Illinois must license at least 50 new adult-use cannabis dispensaries by the end of this year, and after previous licensing blunders, regulators are working to simplify the cannabis retail licensing process.

The Illinois Department of Financial and Professional Regulation (IDFPR) is filing new rules to streamline the applications in an effort to remove barriers for social equity applicants and expand opportunities for the communities most impacted by prohibition, according to a local KHQA report.

The 50 additional adult-use retailers are required under Illinois’ Cannabis Regulation and Tax Act (CRTA), which passed in 2019 to legalize adult-use cannabis in the state. IDFPR plans to issue 55 conditional licenses across the existing 17 BLS regions detailed in the law, KHQA reported.

Under the IDFPR’s proposed rules, qualified social equity applicants can apply for the licenses online with certain basic information, such as the name of the organization, a list of principal officers and contact information, as well as a $250 fee, according to the news outlet.

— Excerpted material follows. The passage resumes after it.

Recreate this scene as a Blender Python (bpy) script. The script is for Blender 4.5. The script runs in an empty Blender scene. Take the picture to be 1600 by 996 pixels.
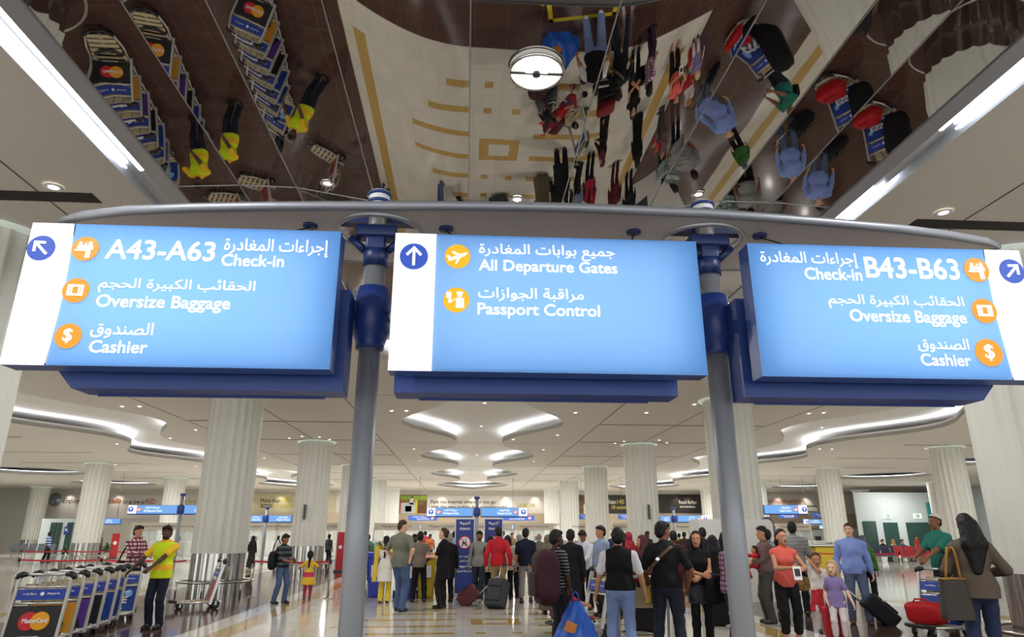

The application window is expected to open during late summer or early fall of this year, KHQA reported, depending on when the rules are finalized.

Regulators will then launch a lottery process to issue the licenses, and the IDFPR’s new rules stipulate that principal officers cannot be included on more than one lottery entry, according to the news outlet, and applicants cannot have more than one entry across all 17 regions.

The IDFPR will post a list of applicants participating in the lottery, with the date of the lottery announced in the coming months, KHQA reported. Regulators will then publish the certified results of the lottery, and applicants will have 45 days to prove social equity and eligibility criteria in order to receive a license.

The qualify for a license, businesses must have at least 51% ownership and control by one or more individuals who have resided for at least five of the previous 10 years in a Disproportionately Impacted Area, according to KHQA.

Applicants may also be eligible for a license if their business has at least 51% ownership and control by one or more individuals who have been arrested for or convicted of any offense that can be expunged under the CRTA, have impacted family members, or meet certain alternate criteria which will be included in the forthcoming lottery rules, KHQA reported.